EXCERPTED DATA
━━━━━━━━━━━━━━━━━━━━━━━━━━━━━━
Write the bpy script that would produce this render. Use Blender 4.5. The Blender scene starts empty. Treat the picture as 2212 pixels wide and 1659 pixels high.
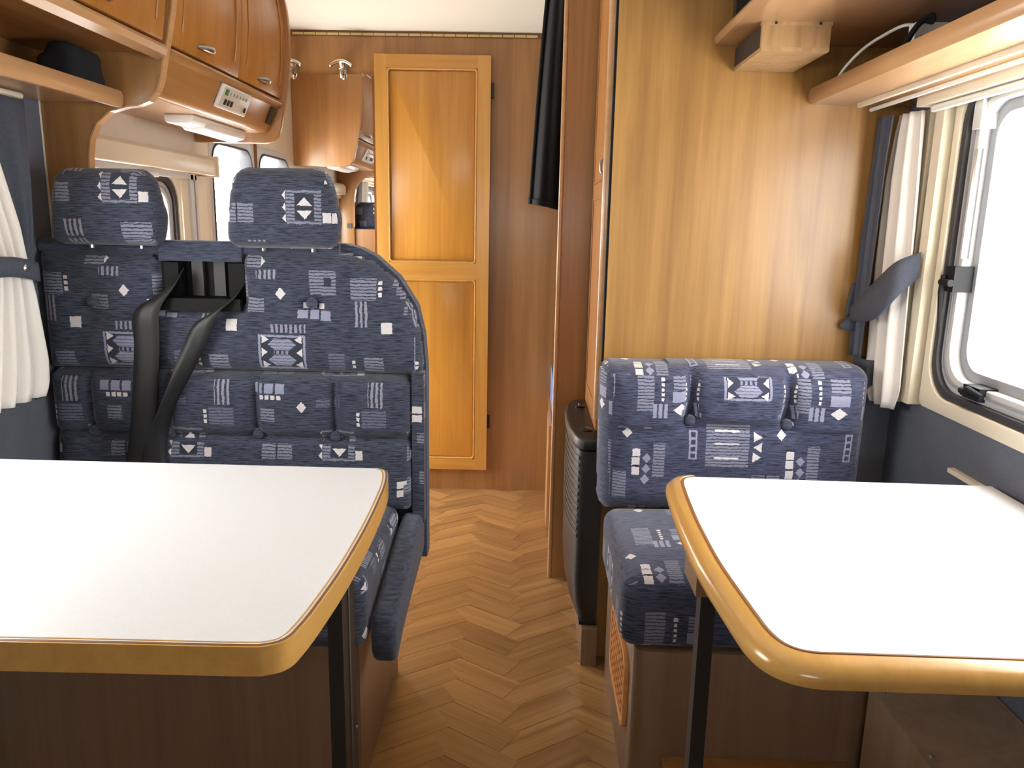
━━━━━━━━━━━━━━━━━━━━━━━━━━━━━━
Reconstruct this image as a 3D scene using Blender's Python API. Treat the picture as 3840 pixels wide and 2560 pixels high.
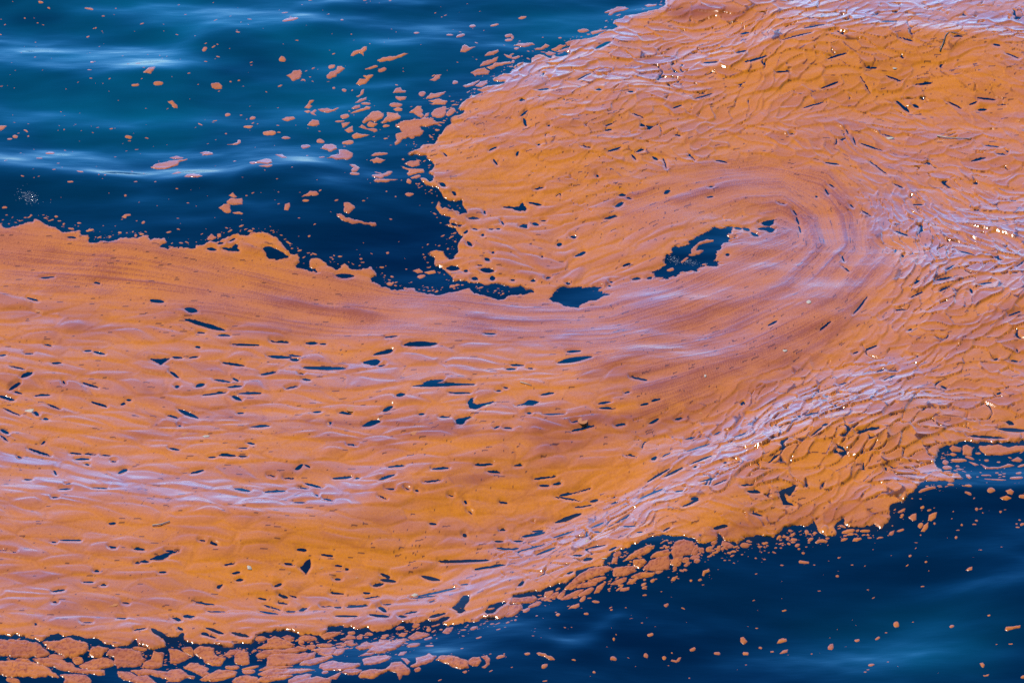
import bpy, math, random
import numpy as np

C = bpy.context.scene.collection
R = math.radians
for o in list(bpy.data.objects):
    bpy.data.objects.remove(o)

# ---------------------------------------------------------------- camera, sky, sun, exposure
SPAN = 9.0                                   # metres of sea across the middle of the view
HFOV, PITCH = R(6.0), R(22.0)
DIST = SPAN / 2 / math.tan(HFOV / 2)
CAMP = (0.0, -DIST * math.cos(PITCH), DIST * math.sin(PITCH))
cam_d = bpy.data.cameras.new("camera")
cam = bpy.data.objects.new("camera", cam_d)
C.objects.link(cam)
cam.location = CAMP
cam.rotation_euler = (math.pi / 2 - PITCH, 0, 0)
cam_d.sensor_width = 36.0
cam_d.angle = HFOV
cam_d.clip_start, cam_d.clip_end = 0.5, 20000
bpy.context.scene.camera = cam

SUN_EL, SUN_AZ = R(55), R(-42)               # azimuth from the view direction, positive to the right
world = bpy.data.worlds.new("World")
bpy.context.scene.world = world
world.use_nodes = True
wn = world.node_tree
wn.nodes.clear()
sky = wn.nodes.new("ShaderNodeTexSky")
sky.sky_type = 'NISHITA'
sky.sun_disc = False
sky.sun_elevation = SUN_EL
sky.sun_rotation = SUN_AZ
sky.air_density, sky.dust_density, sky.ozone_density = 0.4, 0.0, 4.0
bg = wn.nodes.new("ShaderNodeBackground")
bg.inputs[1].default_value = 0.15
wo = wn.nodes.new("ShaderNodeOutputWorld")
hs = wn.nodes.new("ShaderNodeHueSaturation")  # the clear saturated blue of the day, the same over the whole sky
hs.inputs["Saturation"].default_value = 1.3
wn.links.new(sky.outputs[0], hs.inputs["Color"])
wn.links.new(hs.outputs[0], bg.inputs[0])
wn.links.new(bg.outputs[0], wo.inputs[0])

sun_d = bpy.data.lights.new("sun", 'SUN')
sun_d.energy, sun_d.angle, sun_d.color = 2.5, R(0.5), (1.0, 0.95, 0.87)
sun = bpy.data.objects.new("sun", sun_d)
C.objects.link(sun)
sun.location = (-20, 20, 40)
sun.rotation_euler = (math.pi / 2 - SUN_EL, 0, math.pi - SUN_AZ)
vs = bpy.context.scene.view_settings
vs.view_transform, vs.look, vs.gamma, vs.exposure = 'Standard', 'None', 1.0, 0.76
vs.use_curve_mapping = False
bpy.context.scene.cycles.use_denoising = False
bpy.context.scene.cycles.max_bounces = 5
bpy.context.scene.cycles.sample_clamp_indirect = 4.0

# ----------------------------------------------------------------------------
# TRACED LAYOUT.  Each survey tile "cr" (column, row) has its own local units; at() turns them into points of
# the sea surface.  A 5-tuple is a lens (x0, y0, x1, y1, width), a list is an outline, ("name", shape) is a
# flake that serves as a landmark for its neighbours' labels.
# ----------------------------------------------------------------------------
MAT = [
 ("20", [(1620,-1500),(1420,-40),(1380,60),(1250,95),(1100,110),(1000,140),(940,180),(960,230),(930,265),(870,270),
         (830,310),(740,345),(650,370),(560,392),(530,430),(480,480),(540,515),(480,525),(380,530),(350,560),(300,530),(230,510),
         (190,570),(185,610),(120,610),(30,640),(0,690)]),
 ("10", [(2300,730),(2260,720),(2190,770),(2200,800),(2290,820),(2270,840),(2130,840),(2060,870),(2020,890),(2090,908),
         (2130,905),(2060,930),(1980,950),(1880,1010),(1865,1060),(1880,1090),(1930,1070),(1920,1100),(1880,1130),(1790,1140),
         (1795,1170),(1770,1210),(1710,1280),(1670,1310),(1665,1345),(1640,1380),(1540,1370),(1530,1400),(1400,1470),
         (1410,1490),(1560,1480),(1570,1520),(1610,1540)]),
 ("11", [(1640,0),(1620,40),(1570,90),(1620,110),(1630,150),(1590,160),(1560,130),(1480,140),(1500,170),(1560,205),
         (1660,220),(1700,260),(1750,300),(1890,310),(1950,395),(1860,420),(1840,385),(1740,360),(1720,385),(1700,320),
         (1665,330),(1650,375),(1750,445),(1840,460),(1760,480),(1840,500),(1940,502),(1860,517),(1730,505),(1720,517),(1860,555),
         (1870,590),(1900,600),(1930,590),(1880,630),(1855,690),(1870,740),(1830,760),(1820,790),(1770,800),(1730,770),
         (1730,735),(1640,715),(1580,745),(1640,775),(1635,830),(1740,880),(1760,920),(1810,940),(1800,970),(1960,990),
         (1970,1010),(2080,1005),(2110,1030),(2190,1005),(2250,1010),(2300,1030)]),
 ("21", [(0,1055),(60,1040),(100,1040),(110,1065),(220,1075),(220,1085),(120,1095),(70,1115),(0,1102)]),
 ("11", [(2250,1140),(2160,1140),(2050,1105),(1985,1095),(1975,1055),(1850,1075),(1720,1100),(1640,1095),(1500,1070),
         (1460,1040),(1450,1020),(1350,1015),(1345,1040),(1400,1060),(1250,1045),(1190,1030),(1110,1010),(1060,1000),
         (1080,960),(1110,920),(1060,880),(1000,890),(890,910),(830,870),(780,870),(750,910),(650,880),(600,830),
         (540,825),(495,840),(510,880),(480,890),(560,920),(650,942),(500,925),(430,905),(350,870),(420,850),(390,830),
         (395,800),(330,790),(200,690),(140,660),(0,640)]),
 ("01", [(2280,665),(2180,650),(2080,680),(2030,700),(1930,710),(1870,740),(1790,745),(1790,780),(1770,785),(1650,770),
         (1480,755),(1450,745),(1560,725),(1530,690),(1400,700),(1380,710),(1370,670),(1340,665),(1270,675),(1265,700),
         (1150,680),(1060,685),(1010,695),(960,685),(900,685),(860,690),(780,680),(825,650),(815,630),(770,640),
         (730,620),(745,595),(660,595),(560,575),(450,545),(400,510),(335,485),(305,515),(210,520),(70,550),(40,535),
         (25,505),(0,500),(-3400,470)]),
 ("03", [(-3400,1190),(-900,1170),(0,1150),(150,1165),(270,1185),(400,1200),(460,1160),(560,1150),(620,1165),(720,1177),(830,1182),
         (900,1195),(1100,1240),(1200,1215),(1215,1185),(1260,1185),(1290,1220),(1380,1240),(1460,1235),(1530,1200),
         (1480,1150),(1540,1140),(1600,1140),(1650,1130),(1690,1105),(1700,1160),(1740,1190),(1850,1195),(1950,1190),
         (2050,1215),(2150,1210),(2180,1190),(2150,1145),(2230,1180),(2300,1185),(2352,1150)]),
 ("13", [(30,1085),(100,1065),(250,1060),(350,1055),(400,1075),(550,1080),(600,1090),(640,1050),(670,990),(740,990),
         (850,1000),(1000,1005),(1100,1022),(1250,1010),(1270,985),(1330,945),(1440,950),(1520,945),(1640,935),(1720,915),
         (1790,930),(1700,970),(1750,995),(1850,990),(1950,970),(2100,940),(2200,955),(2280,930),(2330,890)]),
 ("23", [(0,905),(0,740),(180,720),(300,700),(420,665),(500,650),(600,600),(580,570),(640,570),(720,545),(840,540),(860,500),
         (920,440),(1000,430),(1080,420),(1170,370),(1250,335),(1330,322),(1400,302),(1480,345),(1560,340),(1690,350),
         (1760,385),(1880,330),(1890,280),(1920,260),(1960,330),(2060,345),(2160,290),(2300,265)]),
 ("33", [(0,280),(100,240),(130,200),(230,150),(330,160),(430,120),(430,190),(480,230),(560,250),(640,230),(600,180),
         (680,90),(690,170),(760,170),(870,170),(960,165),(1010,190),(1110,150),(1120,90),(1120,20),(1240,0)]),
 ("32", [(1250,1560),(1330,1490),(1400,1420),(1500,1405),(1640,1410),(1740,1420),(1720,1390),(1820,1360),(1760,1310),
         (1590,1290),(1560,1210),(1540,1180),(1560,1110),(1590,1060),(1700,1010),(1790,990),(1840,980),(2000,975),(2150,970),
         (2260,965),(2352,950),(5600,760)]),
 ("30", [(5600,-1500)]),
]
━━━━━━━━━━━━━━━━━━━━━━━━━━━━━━
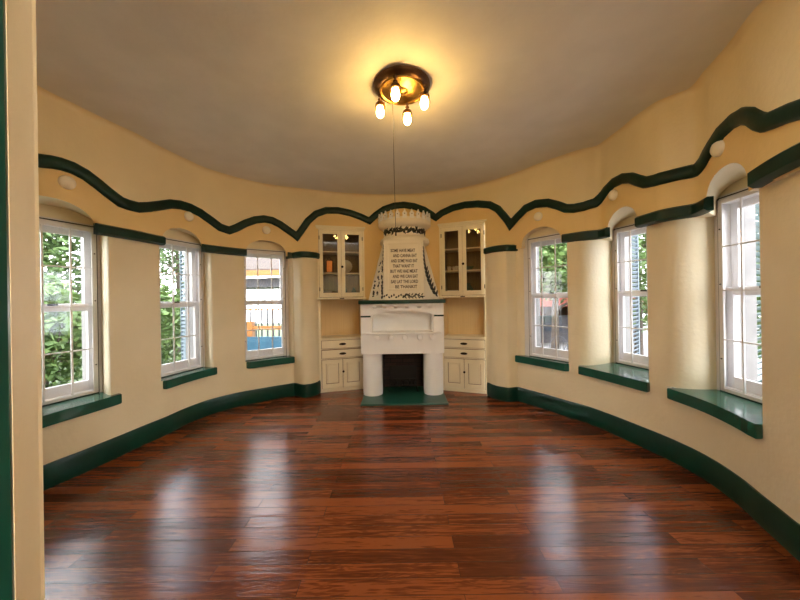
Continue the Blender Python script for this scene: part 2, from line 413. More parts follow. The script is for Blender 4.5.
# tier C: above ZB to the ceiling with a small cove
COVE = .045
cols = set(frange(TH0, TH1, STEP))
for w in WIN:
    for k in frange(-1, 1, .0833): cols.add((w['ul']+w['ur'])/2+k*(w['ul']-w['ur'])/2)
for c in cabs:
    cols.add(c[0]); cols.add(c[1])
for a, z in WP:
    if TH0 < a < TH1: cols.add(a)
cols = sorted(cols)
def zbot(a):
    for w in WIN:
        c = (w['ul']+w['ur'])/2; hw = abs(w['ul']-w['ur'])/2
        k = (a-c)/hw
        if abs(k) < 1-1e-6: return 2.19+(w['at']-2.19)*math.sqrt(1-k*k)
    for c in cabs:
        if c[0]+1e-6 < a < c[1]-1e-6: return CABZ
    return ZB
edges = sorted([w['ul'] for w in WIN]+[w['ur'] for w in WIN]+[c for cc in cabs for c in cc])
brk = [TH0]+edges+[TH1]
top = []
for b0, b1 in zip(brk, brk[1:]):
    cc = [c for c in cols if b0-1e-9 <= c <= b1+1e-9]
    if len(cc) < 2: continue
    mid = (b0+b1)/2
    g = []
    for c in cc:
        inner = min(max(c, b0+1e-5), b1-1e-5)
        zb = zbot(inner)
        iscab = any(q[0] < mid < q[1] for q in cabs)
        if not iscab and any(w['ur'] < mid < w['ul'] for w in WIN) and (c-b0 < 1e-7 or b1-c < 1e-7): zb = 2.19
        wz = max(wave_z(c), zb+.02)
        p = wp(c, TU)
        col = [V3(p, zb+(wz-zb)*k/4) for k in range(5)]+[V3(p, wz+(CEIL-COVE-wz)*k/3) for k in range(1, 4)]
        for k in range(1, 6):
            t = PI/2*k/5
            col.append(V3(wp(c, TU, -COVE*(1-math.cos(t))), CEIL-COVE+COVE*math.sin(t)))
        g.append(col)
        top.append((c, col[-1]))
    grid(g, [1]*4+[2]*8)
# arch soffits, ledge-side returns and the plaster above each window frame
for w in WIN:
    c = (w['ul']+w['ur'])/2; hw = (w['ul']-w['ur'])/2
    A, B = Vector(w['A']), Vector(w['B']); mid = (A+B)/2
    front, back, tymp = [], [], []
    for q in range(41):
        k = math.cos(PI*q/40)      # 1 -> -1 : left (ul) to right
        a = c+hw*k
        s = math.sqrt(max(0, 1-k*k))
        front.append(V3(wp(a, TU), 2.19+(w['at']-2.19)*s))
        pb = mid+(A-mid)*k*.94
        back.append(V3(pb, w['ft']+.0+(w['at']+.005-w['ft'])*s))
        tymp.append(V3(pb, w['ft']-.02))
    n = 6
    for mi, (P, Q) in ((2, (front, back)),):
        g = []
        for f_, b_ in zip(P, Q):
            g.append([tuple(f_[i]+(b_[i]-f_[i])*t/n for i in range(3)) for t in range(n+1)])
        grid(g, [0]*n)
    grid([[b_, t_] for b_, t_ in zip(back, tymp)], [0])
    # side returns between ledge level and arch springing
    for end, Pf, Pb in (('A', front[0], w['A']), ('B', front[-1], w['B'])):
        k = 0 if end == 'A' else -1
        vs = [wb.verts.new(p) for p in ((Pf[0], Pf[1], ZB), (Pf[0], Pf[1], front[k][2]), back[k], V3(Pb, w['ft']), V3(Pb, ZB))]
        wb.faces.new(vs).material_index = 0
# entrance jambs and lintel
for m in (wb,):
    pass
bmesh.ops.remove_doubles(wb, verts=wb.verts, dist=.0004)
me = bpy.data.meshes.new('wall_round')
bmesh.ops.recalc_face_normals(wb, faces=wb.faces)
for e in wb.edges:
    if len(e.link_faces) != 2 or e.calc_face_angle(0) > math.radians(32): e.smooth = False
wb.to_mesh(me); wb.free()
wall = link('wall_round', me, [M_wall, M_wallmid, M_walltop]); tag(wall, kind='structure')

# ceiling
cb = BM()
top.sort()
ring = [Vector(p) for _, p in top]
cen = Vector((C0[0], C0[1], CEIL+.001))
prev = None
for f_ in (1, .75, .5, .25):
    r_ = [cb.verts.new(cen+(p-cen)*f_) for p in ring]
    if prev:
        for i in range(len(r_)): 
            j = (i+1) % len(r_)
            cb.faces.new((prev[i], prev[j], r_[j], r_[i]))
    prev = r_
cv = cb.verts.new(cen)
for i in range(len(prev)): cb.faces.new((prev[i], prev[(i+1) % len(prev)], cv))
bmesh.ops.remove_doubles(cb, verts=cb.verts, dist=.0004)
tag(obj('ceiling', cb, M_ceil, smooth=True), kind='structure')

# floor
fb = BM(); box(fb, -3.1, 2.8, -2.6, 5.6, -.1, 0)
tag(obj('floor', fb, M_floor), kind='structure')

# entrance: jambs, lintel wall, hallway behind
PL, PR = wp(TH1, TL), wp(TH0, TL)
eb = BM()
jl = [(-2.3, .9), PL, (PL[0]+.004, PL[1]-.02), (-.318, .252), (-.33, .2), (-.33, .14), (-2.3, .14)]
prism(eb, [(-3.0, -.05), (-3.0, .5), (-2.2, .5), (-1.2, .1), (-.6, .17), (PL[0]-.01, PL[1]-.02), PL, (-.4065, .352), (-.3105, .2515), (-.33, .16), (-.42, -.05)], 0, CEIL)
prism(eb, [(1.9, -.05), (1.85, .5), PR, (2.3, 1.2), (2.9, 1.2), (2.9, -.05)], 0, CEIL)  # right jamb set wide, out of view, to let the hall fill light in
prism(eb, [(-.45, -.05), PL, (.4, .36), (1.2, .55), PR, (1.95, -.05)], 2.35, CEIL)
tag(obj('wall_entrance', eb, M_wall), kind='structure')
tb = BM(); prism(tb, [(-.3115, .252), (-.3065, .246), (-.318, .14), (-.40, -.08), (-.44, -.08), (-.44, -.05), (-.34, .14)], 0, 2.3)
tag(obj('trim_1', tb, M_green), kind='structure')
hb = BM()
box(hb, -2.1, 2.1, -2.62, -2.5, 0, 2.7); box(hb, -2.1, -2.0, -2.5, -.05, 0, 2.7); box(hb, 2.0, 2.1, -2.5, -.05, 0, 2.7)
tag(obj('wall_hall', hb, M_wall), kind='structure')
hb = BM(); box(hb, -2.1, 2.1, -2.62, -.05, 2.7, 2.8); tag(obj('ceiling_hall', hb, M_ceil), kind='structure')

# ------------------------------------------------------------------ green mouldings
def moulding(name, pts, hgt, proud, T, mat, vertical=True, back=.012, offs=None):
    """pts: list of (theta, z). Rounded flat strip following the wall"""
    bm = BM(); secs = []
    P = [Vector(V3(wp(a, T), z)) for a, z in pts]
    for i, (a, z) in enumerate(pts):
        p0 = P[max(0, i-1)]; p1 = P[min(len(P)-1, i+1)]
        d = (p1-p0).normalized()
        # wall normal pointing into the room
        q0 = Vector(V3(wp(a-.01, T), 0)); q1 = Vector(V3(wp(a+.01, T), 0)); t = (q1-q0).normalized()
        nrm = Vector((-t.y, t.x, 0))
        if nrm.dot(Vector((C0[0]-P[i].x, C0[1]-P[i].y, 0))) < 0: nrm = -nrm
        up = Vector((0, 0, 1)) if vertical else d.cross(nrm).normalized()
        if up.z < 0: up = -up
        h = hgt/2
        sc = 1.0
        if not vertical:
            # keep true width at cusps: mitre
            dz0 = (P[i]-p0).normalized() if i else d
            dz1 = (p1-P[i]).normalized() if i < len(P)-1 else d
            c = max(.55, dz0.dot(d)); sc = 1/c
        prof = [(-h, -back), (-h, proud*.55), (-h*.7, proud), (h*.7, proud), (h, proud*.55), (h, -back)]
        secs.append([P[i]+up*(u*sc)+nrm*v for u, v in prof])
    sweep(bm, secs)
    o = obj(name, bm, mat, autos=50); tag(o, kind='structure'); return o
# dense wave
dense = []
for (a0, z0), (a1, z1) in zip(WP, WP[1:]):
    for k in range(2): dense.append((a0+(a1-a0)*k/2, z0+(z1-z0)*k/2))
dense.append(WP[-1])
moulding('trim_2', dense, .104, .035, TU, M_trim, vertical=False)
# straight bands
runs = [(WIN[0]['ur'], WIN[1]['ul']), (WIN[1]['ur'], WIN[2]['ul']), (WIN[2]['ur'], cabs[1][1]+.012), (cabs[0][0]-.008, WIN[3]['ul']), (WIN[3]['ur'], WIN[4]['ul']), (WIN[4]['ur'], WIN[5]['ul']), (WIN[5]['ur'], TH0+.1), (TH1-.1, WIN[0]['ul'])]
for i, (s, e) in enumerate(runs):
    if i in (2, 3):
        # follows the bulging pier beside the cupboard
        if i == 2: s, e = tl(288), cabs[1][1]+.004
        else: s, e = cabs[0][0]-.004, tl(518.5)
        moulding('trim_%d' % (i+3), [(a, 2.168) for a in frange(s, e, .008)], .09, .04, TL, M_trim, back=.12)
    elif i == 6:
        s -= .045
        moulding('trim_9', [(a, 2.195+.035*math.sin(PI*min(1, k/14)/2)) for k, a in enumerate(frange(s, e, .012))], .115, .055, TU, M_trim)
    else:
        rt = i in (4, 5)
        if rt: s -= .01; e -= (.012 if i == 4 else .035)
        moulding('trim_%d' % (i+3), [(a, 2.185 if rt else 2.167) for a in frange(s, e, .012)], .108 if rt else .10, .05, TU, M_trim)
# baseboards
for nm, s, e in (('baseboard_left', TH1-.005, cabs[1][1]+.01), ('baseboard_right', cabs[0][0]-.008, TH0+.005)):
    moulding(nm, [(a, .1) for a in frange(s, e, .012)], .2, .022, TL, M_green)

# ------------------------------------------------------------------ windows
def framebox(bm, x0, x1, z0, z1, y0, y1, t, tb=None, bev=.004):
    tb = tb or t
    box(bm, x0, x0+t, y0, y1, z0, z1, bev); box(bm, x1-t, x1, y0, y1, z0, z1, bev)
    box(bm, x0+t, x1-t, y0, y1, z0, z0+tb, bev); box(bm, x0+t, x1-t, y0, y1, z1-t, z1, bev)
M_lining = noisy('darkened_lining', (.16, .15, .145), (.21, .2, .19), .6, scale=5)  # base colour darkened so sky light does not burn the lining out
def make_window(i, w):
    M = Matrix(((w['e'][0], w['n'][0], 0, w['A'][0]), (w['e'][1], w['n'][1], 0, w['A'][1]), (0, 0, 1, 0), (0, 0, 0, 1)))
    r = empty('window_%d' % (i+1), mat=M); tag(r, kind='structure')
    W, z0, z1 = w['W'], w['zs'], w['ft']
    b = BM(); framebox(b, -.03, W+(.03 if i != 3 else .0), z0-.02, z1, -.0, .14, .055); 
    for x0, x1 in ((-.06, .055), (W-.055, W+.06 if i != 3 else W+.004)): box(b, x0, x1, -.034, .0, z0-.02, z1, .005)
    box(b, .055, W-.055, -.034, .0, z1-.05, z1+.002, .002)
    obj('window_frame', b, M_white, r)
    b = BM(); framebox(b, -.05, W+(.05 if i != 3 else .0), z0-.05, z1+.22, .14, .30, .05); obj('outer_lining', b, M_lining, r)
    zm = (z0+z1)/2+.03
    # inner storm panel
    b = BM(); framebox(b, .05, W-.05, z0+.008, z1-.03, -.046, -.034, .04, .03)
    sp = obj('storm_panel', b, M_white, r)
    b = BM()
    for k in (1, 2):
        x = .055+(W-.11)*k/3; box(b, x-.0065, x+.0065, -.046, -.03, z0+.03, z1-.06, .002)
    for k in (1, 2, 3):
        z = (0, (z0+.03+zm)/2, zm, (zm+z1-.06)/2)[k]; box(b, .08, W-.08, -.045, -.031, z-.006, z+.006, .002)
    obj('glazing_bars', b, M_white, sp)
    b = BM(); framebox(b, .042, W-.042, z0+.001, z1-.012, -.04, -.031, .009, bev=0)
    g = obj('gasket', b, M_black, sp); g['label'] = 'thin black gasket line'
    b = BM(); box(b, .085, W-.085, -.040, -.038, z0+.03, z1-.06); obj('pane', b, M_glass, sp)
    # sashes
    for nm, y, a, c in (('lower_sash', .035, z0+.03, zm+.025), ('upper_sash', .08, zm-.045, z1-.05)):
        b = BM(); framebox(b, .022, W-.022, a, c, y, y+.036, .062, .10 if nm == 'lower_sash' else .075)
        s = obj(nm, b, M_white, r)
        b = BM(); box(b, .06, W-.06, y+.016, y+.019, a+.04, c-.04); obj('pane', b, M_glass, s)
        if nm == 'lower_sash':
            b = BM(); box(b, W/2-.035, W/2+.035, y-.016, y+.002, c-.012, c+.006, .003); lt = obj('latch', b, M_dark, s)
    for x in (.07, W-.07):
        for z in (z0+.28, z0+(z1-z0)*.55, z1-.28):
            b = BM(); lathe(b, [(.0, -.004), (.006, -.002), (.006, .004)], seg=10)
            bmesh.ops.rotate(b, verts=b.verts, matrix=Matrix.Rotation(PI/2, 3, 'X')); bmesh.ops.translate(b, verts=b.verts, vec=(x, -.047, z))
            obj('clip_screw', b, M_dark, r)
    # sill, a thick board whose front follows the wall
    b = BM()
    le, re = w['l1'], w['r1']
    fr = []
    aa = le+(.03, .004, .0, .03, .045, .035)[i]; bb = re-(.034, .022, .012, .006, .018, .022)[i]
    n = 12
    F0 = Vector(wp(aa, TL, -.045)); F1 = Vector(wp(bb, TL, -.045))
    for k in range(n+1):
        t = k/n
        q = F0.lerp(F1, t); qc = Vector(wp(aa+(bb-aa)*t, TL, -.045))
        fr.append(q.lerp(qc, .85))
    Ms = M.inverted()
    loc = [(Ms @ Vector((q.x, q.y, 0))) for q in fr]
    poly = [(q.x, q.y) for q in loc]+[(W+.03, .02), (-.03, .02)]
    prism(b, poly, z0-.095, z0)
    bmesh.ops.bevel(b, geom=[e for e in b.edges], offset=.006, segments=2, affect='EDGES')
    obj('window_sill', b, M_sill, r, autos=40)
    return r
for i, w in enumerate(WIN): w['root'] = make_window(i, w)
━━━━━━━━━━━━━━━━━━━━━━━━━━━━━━
WHAT IS BEING ASKED
Transcribe only the lines above that start at the line containing "Reconstruct this image" and end at the line containing "wn.links.new(bg.outputs[0], wo.inputs[0])". Omit pictures.

TASK SOLUTION
Reconstruct this image as a 3D scene using Blender's Python API. Treat the picture as 3840 pixels wide and 2560 pixels high.
import bpy, math, random
import numpy as np

C = bpy.context.scene.collection
R = math.radians
for o in list(bpy.data.objects):
    bpy.data.objects.remove(o)

# ---------------------------------------------------------------- camera, sky, sun, exposure
SPAN = 9.0                                   # metres of sea across the middle of the view
HFOV, PITCH = R(6.0), R(22.0)
DIST = SPAN / 2 / math.tan(HFOV / 2)
CAMP = (0.0, -DIST * math.cos(PITCH), DIST * math.sin(PITCH))
cam_d = bpy.data.cameras.new("camera")
cam = bpy.data.objects.new("camera", cam_d)
C.objects.link(cam)
cam.location = CAMP
cam.rotation_euler = (math.pi / 2 - PITCH, 0, 0)
cam_d.sensor_width = 36.0
cam_d.angle = HFOV
cam_d.clip_start, cam_d.clip_end = 0.5, 20000
bpy.context.scene.camera = cam

SUN_EL, SUN_AZ = R(55), R(-42)               # azimuth from the view direction, positive to the right
world = bpy.data.worlds.new("World")
bpy.context.scene.world = world
world.use_nodes = True
wn = world.node_tree
wn.nodes.clear()
sky = wn.nodes.new("ShaderNodeTexSky")
sky.sky_type = 'NISHITA'
sky.sun_disc = False
sky.sun_elevation = SUN_EL
sky.sun_rotation = SUN_AZ
sky.air_density, sky.dust_density, sky.ozone_density = 0.4, 0.0, 4.0
bg = wn.nodes.new("ShaderNodeBackground")
bg.inputs[1].default_value = 0.15
wo = wn.nodes.new("ShaderNodeOutputWorld")
hs = wn.nodes.new("ShaderNodeHueSaturation")  # the clear saturated blue of the day, the same over the whole sky
hs.inputs["Saturation"].default_value = 1.3
wn.links.new(sky.outputs[0], hs.inputs["Color"])
wn.links.new(hs.outputs[0], bg.inputs[0])
wn.links.new(bg.outputs[0], wo.inputs[0])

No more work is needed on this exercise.